As distrações não são culpáveis, mas devem
ser combatidas. No património da nossa fé há uma virtude que com frequência é
esquecida, mas que está muito presente do Evangelho. Chama-se “vigilância”. E
Jesus di-lo muito: «Vigiai. Orai». O Catecismo cita-a explicitamente na sua
instrução sobre a oração (cf. n. 2730). Jesus, assiduamente, chama os
discípulos para o dever de uma vida sóbria, orientada pelo pensamento que mais
cedo ou mais tarde Ele regressará, como um esposo das bodas ou um proprietário de
uma viagem.
Não conhecendo, todavia, o dia e a hora do
seu regresso, todos os minutos da nossa vida são preciosos e não devem ser
dispersos em distrações. No instante que não conhecemos ressoará a voz do nosso
Senhor: nesse dia, felizes aqueles servos que Ele encontrar laboriosos, ainda
concentrados naquilo que verdadeiramente conta. Não se dispersaram seguindo
cada atração que se apresentava às suas mentes, mas procuraram caminhar no
caminho certo, fazendo o bem e fazendo a sua tarefa. Esta é a distração: que a
imaginação gira, gira, gira... Santa Teresa chamava a esta imaginação que gira,
gira na oração, «a louca da casa»: é como uma louca que te faz girar, girar...

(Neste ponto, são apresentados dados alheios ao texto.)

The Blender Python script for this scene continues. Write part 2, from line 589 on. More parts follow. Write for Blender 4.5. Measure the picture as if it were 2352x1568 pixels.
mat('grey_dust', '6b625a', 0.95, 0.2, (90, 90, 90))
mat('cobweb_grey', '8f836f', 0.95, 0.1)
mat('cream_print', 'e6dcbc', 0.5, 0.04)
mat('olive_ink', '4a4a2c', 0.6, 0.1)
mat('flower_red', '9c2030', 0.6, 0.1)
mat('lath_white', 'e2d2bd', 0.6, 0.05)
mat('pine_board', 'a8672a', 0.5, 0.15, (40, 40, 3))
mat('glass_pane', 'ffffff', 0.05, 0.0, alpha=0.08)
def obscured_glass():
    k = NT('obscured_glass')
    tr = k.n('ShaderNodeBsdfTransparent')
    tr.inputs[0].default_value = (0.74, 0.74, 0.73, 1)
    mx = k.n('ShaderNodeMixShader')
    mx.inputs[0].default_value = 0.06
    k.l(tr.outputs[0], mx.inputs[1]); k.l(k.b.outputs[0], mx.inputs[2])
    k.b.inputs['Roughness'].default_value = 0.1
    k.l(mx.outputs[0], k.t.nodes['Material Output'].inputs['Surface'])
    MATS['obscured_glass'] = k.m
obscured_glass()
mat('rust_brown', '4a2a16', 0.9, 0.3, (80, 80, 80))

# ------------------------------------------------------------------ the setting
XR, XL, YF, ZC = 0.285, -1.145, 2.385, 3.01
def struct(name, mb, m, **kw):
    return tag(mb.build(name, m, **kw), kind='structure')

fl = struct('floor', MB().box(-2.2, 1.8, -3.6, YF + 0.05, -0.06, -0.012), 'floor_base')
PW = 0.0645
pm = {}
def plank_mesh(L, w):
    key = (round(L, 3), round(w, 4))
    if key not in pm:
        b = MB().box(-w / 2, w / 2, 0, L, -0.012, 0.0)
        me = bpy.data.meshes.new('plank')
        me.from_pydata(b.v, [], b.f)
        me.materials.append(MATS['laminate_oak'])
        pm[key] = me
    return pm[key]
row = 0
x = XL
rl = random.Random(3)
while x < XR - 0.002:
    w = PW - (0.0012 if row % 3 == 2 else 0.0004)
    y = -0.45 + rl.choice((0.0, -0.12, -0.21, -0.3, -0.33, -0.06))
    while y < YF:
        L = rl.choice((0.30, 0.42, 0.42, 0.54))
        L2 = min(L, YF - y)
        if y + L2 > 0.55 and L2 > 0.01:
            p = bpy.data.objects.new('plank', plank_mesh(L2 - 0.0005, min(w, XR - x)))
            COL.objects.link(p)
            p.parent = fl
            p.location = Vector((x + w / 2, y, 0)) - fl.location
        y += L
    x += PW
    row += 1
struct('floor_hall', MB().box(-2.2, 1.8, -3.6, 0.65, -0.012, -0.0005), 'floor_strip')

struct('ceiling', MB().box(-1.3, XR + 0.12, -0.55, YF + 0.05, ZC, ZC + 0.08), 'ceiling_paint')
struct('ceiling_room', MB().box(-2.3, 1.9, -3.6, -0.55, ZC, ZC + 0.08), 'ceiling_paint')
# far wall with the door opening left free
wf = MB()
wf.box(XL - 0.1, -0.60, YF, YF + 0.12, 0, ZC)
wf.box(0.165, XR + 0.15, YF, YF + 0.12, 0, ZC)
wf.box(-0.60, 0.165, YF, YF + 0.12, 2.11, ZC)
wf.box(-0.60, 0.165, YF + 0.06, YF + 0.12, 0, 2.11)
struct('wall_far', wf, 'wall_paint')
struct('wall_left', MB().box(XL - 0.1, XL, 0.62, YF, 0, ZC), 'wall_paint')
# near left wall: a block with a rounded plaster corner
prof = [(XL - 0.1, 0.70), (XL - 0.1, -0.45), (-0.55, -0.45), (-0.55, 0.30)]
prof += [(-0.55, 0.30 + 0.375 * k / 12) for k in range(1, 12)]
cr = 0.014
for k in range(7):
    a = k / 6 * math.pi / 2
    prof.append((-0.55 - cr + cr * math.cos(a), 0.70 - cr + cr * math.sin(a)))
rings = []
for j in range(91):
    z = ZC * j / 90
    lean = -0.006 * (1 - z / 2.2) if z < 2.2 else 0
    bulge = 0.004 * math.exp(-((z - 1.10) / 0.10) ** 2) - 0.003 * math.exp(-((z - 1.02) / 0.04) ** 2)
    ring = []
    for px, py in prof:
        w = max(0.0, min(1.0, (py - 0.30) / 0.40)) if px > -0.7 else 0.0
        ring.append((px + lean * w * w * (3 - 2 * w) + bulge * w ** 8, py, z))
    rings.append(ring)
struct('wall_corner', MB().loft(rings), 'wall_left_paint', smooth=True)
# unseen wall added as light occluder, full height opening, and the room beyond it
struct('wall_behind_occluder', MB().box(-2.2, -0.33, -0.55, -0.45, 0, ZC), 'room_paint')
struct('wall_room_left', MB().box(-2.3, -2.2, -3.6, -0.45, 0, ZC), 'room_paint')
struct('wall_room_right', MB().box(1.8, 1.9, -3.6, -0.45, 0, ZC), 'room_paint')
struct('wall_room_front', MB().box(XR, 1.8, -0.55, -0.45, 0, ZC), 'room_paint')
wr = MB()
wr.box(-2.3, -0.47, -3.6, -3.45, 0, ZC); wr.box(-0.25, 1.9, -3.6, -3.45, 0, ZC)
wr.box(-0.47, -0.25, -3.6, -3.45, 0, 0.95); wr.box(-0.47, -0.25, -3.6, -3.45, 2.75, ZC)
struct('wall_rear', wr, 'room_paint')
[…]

Temos de a fechar e enjaular, com a atenção.
Um discurso
merece o tempo da aridez. O Catecismo descreve-o desta maneira: «O coração é
insensível, sem gosto pelos pensamentos, as recordações e os sentimentos
inclusive espirituais. É o momento da fé pura, que permanece com Jesus na
agonia e no túmulo» (n. 2731). A aridez faz-nos pensar na Sexta-feira Santa, na
noite e no Sábado Santo, todo o dia: Jesus não está, está no túmulo; Jesus está
morto: estamos sós. E este é o pensamento-mãe da aridez. Muitas vezes não
sabemos quais são as razões da aridez: pode depender de nós mesmos, mas também
de Deus, que permite certas situações da vida exterior ou interior. Ou, por
vezes, pode ser uma dor de cabeça ou uma indisposição no fígado que te impede
de entrar na oração. Muitas vezes não sabemos bem a razão. Os mestres
espirituais descrevem a experiência da fé como uma alternância contínua de
tempos de consolação e de desolação; momentos em que tudo é fácil, enquanto
outros são marcados por um grande peso. Muitas vezes, quando encontramos um
amigo, dizemos «como estás?»; «hoje estou em baixo». Muitas vezes estamos
"em baixo", isto é, não temos sentimentos, não temos consolações, não
conseguimos. São aqueles dias cinzentos... e há-os, muitos, na vida. Mas o
perigo é ter o coração cinzento: quando este "estar em baixo" chega
ao coração e o adoece... e há pessoas que vivem com o coração cinzento. Isto é
terrível: não se pode rezar, não se pode sentir a consolação com o coração
cinzento. Ou não se pode levar por diante uma aridez espiritual com o coração
cinzento. O coração deve ser aberto e luminoso, para que entre a luz do Senhor.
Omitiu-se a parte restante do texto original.